Reuse and repurposing is also something that you will find on every Amish farm and it was – I stress the word was – commonplace once on every farm, homestead and the majority of homes everywhere.

To a degree, this is true, it was due to the fact that finances were tight and thus you did not just “pop out to the stores” to buy something or order it from a catalog or today on the Internet.

You did not goo out and buy glass storage jars; you used those that cam with stuff you bought. The same went for drinking glasses. You repurposed glass jars for those. Empty tin cans became pencil bins, scoops for chicken feed and soil for potting, and the list goes on and on. Other things were made from scrap wood in simple DIY fashion or more elaborate even.

Get the Most Out of What You Have

Those horse-drawn prams the Amish are so well known for are also handed down, and repaired or reconditioned many times over. So it is with their other possessions. The basic principle is that if something serves its purpose, it doesn’t need to be replaced. Imagine how much money you can save by keeping your car a few years after it’s paid off. How about refinishing the dining table instead of replacing it? Make what you own last a little longer and you’ll save.

The old adage from America “If it ain't broke don't fix it”, to a degree embodies this in that, if it is not broken and works well then do not replace it but keep using it and if it is broken and repairable then do so. It is worth it in the long run for (1) it more than likely saves you money and (2) as it has been working for a long time it will, repaired, work for another long while.

The Amish and other frugal folks also look after their belongings in a different way than do many of our contemporaries today. They do not seem to care that they have, for instance, lost something during a visit to the local park, as an example, and as I find on an almost daily basis, and go back to retrieve. They rather go and buy a new one. This is something that is so alien too me that I just cannot comprehend it.

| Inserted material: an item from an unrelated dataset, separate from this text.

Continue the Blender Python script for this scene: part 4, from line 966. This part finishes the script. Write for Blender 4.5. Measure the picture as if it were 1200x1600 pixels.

Gifts Don’t Have to Break the Bank

Traditional Amish gifts for birthdays, etc. are simple, practical items and usually singular. A tool or an item of clothing is typical. More often than not handmade also. This was also the way when I was growing up, whether for birthdays, or other occasions. Bought gifts were very rare indeed.

While there’s no need to adjust your gift giving quite that radically, it wouldn’t hurt to consider buying one very thoughtful gift instead of a dozen expensive ones.

When it comes to surviving hard times, the Amish have sustained their culture and communities in North America for centuries, while relying mostly on themselves. What better example for those of us trying to provide for ourselves and our families in today’s economy?